Learning from unintended consequences of previous partnerships between the city and shared-equity co-ops, the Cooper Square CLT was born out of a resistance to land banking by those who opted to sell their property to at-market buyers during times of speculation or development. This process generated immense wealth for many previously impoverished community members, and the programs that supported it had forsaken intentions to preserve affordable housing(in perpetuity). By concentrating its efforts on rental opportunities, the Cooper Square CLT removes a layer where speculative incentive entices owners into selling because it places a ceiling on rent born by households. Angotti believes this model to be superior for other densely-populated metropolitan areas because it releases the pressure of exorbitant housing costs by keeping the rent prices well below market. In theory with lower housing costs, members of this community will have greater access to disposable income, which will consequently be recycled within the community. This ideal closed loop is an intended consequence of rental-based CLTs. Additionally unlike other CLTs that rely heavily on government subsidies to balance development and operating costs, the Cooper Square CLT limits its exposure to government subsidies or integrates loan repayment into its structure. This narrowed relationship between the city and the CLT lends itself to being a relatively better investment for the city (opposed to ownership-based CLTs), thus can and should be used as a successful example of socially controlled land in the interest of preserving affordable housing in densely packed metropolitan city (where a great proportion of the low-income community rents). Hopefully, in the age of rampant and aggressive gentrification, community members can rally themselves together as in the case of Cooper Square to delineate safe haven boundaries. As affordable housing continues to disappear as if it was never there in the first place, CLTs offer a means for a community to mobilize against corporate community renewal and exert their own control over their space. What are the barriers for entry for CLTs? And how can we get other communities on board?

One Reply to “Can CLTs be the future for affordable housing?”

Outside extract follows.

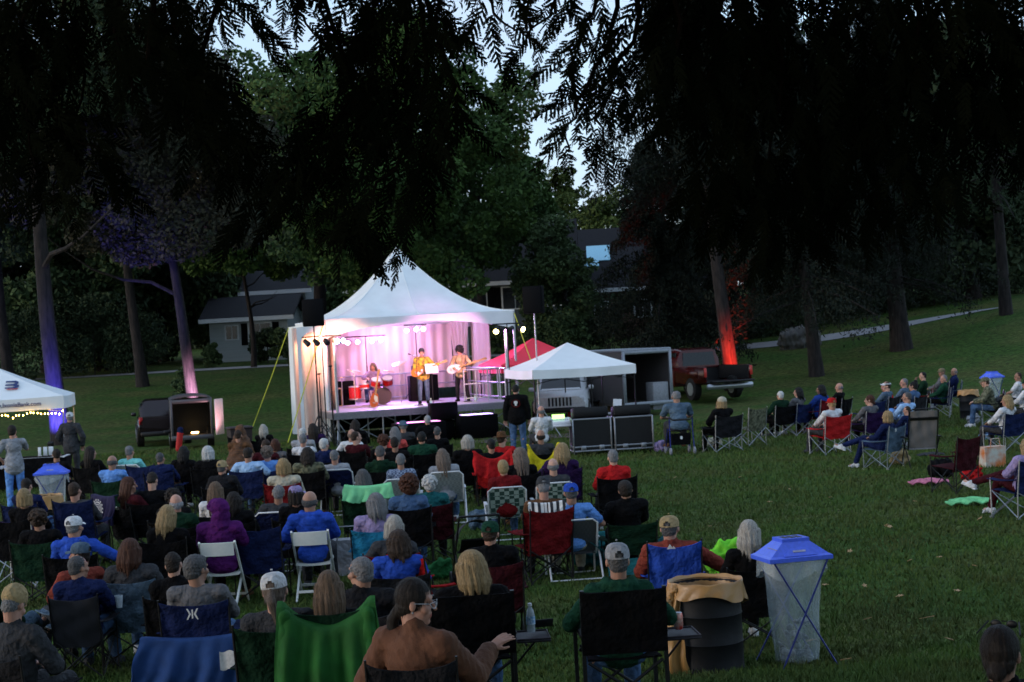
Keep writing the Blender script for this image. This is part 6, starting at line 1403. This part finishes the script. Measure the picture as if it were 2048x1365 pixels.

  1. The CLT model does sound like a fabulous solution, doesn’t it? You might find this project produced by a former student interesting: https://www.arcgis.com/apps/MapJournal/index.html?appid=fbefe8d4734645408deebfd16560c28c

    It seems to me that the barriers to creating more CLTs are threefold: 1) Land and property costs in New York are now too high for small, community-based organizations to purchase either, 2) Land trusts rely on organized communities and many low-income communities that would benefit from such frameworks are facing such rapid displacement that they are no longer geographically concentrated enough to build power, 3) The desire for ownership as a wealth-generator is powerful. At a time when employment is precarious, wages are stagnating, and the cost of living is rising, the only relatively reliable source of wealth generation is property ownership. It can be a family’s nest-egg, its retirement plan, or, in less financial terms, its place-inheritance. CLTs rely on a communitarian view of housing, which focuses on the health, wealth, and shelter of an entire community, rather than the health, wealth, and shelter of an individual or family. In this country, at least, it’s hard to think that way because the U.S. and especially New York are anchored in a concept of individual rights and responsibility. Indeed, Teddy Roosevelt, who is credited with the concept of “rugged individualism,” was a New Yorker. So the question may not be: why aren’t there more CLTs? Rather, it may be: How can we begin to see each others’ struggle as just as compelling as our own?